Lors de la dispersion des apôtres à travers le monde, Jean n'avait pas été mis par la Providence au nombre des grands missionnaires, ni des grands bâtisseurs d'Églises. Sa vocation serait, et de plus en plus, pour une oeuvre intérieure. Au milieu de l'effervescence de vie de l'Église primitive, il devait rester le « témoin fidèle », celui qui attesterait comme « ayant vu de ses yeux, entendu de ses oreilles, touché de ses mains », et comme approfondissant par la foi chaque jour davantage le mystère de Celui qu'il connaîtrait « selon l'Esprit » d'aussi près qu'il l'avait connu « selon la chair ».
Alors que tous les autres apôtres périraient martyrs pou de temps après leur maître, lui resterait le dernier, prolongeant par une exceptionnelle longévité la calme flamme que Dieu avait mise en lui pour que les autres puissent venir et « se réjouir à sa lumière ». C'est une image singulièrement impressionnante que celle de ce vieillard sur lequel le temps pouvait paraître sans prise, au point que « certains croyaient qu'il ne mourrait point ». Au milieu de générations nouvelles qui avaient cru par ceux que le Christ avait envoyés, il demeurait le dernier de ceux qui avaient cru par Lui. Il semble que Dieu n'avait pas voulu pour Jean d'autre vocation que de garder le dépôt sacré de tout ce qu'il avait connu de Lui par les sans et de l'éclairer par l'Esprit.
Il échappe au supplice, pas aux persécuteurs
Mais il importe de suivre la courbe qui va du jeune Galiléen bouillant et impétueux au vieillard serein qui laisse à l'Église, au terme de sa vie, le trésor inappréciable que saint Clément d'Alexandrie appellera l'« évangile spirituel ».
D'après la tradition, il vint à Rome peu après la Pentecôte. Sous Domitien, il aurait été plongé dans de l'huile bouillante, mais Dieu qui le destinait à un autre « témoignage » l'en aurait délivré en changeant cette huile en rosée.
Exilé à Patmos, n'ayant devant lui que le ciel et la mer, il y écrit l'Apocalypse . Dans ce livre étrange, où des îles résonnantes d'hymnes angéliques et resplendissantes d'une lumière incréée semblent voguer dans une paix immuable sur les plus épouvantables chaos, nous voyons apparaître les thèmes qui se dégageront lentement du concert fantastique ci finiront par remplir seuls l'âme de l'apôtre. C'est l'agneau immolé mais glorieux dans le soin du Père, ce sont les fleuves d'eau vive, c'est la consommation de toutes choses dans l'unité.

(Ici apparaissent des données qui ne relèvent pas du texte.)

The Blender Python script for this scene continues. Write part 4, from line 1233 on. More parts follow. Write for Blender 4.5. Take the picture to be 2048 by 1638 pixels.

A Ephèse, avec la mère du Christ
Après Patmos s'écouleront les longues années paisibles d'Ephèse. C'est là que se réalisera la double promesse du Christ sur la croix : « Femme, voici ton Fils... Voici ta Mère. »
Celle qu'Élisabeth avait proclamée « bénie entre toutes les femmes » celle qui dès la crèche « gardait toutes ces choses et les repassait dans son coeur », lui communiquerait cette paix et cette clarté souveraines qu'elle avait reçues en elle avec le Verbe de Dieu. L'apôtre, en donnant à la Mère du Sauveur cette manne cachée promise à celui qui vaincra, retrouverait ces sentiments qui étaient dans le Christ alors que lui-même reposait sur son sein et qu'il recevait de lui cette manne donnée pour la première fois aux hommes.
L'amour qui du coeur de Dieu s'était incarné au coeur de l'Homme Jésus se répandrait dans le coeur de son disciple, et il expirerait avec le nom de cet amour sur les lèvres, après avoir fait connaître aux hommes comment « Jésus ayant aimé les siens dans ce monde les aime jusqu'à la fin ».
Recueillant tous les fruits de la maturité, voyant venir la lumière du soir, d'un soir sans déclin, dans le définitif apaisement de cette merveilleuse vieillesse il dut réunir l'essence de ses catéchèses dans l'évangile, puis y mettre, comme la clef d'un jardin fermé, ce prologue où le temps est envahi par l'éternel.
Après, son oeuvre est achevée. Il n'a plus qu'à lancer dans son épître le dernier cri de la foi fondée sur la vérité inébranlable du Christ venu en chair, et puis aller rejoindre, le dernier, celui à la Résurrection duquel il avait cru le premier.